Treasury to miss Central Bank dividend after deficit

The Central Bank of Kenya reported a Sh1.9 billion operating deficit for the period ended June this year. FILE

What you need to know:

  • CBK reported a Sh1.9 billion operating deficit for the period ended June this year, compared to a surplus of Sh2.1 billion last year.

Central Bank of Kenya (CBK) will not pay any dividend to Treasury this year after it reported an operating deficit attributable to a drop in interest income.

The central bank reported a Sh1.9 billion operating deficit for the period ended June this year, compared to a surplus of Sh2.1 billion last year that saw the regulator pay a Sh1.5 billion dividend to Treasury.

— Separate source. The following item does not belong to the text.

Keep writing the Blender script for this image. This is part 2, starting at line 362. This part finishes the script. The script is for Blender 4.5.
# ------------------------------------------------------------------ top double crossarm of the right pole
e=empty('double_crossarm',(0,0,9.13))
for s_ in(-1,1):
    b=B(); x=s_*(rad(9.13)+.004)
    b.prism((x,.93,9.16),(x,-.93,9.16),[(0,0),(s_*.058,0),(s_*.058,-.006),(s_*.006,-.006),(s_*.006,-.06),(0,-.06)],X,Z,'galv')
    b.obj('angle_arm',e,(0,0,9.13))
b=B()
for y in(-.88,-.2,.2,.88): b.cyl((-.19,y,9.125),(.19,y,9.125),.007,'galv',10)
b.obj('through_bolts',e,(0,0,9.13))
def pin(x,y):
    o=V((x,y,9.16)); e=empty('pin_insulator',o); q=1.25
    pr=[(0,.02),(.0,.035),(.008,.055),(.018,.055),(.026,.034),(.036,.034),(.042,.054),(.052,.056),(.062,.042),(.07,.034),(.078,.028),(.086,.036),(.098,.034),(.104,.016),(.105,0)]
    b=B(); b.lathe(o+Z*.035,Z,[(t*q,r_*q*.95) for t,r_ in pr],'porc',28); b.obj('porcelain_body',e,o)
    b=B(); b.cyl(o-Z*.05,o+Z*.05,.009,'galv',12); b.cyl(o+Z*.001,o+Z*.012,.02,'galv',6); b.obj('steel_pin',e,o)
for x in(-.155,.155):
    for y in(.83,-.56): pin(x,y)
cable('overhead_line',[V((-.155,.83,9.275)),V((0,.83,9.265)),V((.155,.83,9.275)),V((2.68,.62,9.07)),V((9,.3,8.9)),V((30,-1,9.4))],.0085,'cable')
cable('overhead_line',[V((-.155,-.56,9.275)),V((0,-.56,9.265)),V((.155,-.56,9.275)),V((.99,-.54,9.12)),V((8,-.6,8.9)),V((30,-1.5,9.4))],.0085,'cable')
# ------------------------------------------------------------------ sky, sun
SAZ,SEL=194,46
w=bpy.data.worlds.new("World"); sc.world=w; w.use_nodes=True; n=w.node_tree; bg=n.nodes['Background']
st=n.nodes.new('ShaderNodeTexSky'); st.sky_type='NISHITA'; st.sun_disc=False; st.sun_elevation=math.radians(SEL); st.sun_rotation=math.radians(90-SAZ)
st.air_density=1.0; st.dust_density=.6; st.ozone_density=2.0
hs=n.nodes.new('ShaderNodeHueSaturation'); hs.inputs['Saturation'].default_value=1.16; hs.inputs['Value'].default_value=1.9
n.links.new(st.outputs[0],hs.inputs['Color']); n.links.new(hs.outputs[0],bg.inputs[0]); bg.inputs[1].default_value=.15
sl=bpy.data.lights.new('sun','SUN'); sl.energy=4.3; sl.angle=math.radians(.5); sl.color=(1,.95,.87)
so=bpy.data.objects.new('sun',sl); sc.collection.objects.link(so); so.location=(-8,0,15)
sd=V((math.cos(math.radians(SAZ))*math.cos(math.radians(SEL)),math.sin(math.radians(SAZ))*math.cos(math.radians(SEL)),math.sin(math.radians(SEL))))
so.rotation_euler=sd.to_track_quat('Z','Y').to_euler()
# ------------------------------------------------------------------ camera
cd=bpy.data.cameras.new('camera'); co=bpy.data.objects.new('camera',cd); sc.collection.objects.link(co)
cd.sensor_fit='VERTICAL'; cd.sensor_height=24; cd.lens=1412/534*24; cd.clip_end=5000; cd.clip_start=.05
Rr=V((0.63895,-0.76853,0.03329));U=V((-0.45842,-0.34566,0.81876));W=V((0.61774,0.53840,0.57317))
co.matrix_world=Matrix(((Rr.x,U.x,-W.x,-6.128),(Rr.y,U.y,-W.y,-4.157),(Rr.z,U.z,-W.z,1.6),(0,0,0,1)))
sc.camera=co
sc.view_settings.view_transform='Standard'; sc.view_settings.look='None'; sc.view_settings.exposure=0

The earlier payout, as disclosed in the bank’s financials released on Friday, was however lower than the Sh2.5 billion it had recommended.

“The surplus for the year of Sh3.6 billion (deficit 2012: Sh25.8 billion) has been added to the general reserve fund. The directors do not recommend the payment of a dividend,” said the CBK.

The Treasury had last year indicated that it would be looking up to regulatory agents and other State corporations to finance it in a bid to bridge budget gap. Last year, the regulators and State corporations were expected to pay dividends to the tune of Sh8 billion to the government.

Central Bank’s surplus is, however, based on a book gain in its foreign currency holdings following favourable exchange rates during the year which turned around the operating loss.

The operating income of the bank dropped to Sh7.4 billion from Sh14.2 billion resulting to the regulator sliding into a deficit position despite cost-cutting measures which saw its operating expenses shrink by close to Sh3 billion to Sh9.3 billion.

The bank’s overall position was, however, lifted to a surplus position by the depreciation of the shilling which saw it post revaluation gains of Sh5.6 billion compared to a foreign exchange loss of Sh28 billion last year when the shilling was recovering from the tumultuous period of 2011.

Net interest income fell to Sh1.9 billion from Sh7.4 billion following a drop in interest rates and issue of credit instruments to the market by the regulator as it sought to wipe out excess cash in circulation.

“The decline is due to monetary policy undertaken in the year due to mop-up of excess liquidity in the economy. The reduction was further compounded by the low interest rates recorded on the foreign denominated deposits and investments,” said the regulator.

CBK paid out Sh4 billion in interest to holders of government papers up from Sh888 million a year earlier as it sought to stabilise the shilling and inflation rates by cutting the money in circulation.

As interest rates dropped it earned Sh5.9 billion from its savings compared to Sh8.3 billion in 2012.

CBK is undertaking changes that will see its board chaired by a different person from the governor. Economist Mbui Wagacha has been appointed interim chair, giving him mandate over the running of the institution while the governor is left to deal with policy issues.